The records:

<<<<

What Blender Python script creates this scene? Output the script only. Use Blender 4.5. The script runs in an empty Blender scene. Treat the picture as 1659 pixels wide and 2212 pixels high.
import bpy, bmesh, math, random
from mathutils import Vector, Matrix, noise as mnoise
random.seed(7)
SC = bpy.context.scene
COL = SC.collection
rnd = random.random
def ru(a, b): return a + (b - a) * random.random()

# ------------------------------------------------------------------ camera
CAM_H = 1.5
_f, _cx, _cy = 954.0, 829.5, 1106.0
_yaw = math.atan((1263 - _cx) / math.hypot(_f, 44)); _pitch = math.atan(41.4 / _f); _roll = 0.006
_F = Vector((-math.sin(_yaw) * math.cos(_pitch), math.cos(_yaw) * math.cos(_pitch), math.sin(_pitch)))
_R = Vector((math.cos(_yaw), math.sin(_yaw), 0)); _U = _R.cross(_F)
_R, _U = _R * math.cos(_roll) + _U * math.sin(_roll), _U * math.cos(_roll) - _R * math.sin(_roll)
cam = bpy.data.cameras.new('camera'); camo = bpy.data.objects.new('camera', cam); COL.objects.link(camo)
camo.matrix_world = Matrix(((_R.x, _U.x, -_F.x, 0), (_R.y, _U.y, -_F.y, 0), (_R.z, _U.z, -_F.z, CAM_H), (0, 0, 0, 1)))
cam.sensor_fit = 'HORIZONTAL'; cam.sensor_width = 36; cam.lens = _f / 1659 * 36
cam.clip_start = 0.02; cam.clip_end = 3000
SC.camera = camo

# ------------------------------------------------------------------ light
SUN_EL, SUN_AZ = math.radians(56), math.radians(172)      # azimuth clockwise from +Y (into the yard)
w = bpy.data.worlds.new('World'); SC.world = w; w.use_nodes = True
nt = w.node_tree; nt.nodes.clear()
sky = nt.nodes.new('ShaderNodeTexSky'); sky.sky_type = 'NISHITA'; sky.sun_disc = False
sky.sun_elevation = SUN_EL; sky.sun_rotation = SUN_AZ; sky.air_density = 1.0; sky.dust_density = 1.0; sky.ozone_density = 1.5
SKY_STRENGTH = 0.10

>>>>
<<<<

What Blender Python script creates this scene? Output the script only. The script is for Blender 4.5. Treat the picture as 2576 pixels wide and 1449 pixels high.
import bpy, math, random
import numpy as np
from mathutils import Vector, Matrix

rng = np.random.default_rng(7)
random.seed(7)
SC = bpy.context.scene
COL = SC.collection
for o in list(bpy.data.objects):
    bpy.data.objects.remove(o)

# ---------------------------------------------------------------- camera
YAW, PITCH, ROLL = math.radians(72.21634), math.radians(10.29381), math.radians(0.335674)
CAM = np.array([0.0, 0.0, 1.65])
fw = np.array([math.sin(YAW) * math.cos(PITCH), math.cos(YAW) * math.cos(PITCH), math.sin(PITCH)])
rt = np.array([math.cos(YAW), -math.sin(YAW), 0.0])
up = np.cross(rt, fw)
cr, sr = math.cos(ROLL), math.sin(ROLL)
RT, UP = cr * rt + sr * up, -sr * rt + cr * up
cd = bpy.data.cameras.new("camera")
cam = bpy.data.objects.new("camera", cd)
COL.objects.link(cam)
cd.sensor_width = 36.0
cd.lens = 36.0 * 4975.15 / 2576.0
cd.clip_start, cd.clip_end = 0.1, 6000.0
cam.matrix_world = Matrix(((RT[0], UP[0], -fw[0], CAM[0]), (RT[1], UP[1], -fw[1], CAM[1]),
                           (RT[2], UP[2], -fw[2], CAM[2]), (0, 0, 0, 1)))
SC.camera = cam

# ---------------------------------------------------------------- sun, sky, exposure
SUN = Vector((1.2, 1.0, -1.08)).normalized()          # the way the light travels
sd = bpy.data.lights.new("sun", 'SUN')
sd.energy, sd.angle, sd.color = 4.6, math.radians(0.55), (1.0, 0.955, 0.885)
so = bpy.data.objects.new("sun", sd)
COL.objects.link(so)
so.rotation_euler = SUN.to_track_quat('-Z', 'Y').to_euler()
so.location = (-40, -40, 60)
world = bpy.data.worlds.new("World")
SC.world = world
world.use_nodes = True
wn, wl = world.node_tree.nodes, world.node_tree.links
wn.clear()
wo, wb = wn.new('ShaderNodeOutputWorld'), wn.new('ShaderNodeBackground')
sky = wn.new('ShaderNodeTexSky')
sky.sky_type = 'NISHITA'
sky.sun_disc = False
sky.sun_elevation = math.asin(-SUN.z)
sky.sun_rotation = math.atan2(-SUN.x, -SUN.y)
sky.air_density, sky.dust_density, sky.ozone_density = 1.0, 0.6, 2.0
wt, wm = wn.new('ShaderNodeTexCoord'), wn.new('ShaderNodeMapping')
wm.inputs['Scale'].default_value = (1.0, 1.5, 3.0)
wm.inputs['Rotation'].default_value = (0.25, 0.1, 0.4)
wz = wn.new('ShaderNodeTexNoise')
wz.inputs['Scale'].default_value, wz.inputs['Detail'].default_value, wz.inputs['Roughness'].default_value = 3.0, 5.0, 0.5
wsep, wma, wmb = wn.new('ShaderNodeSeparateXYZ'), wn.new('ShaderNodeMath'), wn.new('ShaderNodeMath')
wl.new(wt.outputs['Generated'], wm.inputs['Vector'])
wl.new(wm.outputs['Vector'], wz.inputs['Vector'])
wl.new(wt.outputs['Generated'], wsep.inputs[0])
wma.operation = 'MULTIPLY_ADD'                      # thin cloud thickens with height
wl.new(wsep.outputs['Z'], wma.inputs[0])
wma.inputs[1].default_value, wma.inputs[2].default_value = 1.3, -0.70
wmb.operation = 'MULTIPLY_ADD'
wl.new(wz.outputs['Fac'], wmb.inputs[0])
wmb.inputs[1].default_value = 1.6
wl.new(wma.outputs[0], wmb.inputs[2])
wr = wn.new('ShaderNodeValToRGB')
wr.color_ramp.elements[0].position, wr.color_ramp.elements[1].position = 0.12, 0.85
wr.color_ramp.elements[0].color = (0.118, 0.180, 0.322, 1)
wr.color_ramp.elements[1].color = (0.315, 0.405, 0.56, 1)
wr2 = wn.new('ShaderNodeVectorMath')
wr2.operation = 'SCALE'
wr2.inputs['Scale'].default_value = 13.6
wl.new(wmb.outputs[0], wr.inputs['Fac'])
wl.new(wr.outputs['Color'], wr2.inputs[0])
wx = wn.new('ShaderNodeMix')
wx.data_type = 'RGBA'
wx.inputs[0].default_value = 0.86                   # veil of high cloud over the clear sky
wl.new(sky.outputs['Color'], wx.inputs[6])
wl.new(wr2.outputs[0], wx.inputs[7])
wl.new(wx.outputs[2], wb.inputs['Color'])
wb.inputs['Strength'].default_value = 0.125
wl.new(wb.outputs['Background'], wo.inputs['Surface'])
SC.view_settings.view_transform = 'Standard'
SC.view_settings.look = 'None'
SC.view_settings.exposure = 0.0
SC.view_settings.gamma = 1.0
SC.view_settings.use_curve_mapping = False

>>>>
<<<<

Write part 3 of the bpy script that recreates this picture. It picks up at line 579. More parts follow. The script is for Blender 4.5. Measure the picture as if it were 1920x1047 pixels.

>>>>

To be done:
Repeat exactly the lines from the one containing "2212 pixels high." to the one containing "def ru(a, b): return", both lines included, and nothing else.

Solution to this exercise:
What Blender Python script creates this scene? Output the script only. Use Blender 4.5. The script runs in an empty Blender scene. Treat the picture as 1659 pixels wide and 2212 pixels high.
import bpy, bmesh, math, random
from mathutils import Vector, Matrix, noise as mnoise
random.seed(7)
SC = bpy.context.scene
COL = SC.collection
rnd = random.random
def ru(a, b): return a + (b - a) * random.random()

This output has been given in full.